Les historiens latins contiennent de trop rares détails sur les arts pour qu’il soit facile d’alléguer les preuves de ce que j’avance ; mais la rareté même des faits de ce genre rend plus significatifs ceux qu’on peut recueillir. Jusqu’à la guerre de Pyrrhus, les Romains connurent mal les Grecs : quoiqu’ils eussent envoyé des ambassadeurs copier à Athènes les lois de Solon, ils méprisaient trop les étrangers pour les étudier. Ils avaient quelques rapports avec les colonies grecques du sud de l’Italie, ils n’en avaient point avec la Grèce proprement dite. Rien ne montre mieux leur ignorance des affaires helléniques que le rapprochement de deux statues érigées en plein comice, au-dessus du Forum, de manière qu’elles présidaient en quelque sorte à la majesté des assemblées politiques. L’une des statues représentait Pythagore, un voisin, le grave législateur du sud de l’Italie, et ce choix était digne de Rome. L’autre représentait Alcibiade, l’efféminé, le dissolu, le contempteur des dieux et des lois de la patrie, que les Romains se figuraient sans doute aussi sage que Pythagore et dont ils n’entendirent parler que lorsqu’il arriva en Sicile à la tête des Athéniens. Peut-être Alcibiade avait-il séduit leurs ambassadeurs par sa personne et par ses belles promesses.
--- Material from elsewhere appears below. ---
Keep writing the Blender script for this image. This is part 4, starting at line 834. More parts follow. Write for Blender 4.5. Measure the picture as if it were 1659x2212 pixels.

C’est après la conquête des riches colonies de la Grande-Grèce que l’on doit chercher les traces d’une résistance réfléchie à l’art grec. Les esprits étaient partagés, il est vrai : les uns se jetaient avec ardeur au-devant du génie grec, convoitaient ses chefs-d’œuvre, étudiaient ses principes ; les autres accueillaient avec défiance les produits même merveilleux d’une civilisation qui ne leur apparaissait qu’épuisée et corrompue. Le luxe, la mollesse, la débauche, leur semblaient le cortège inséparable d’un art trop raffiné.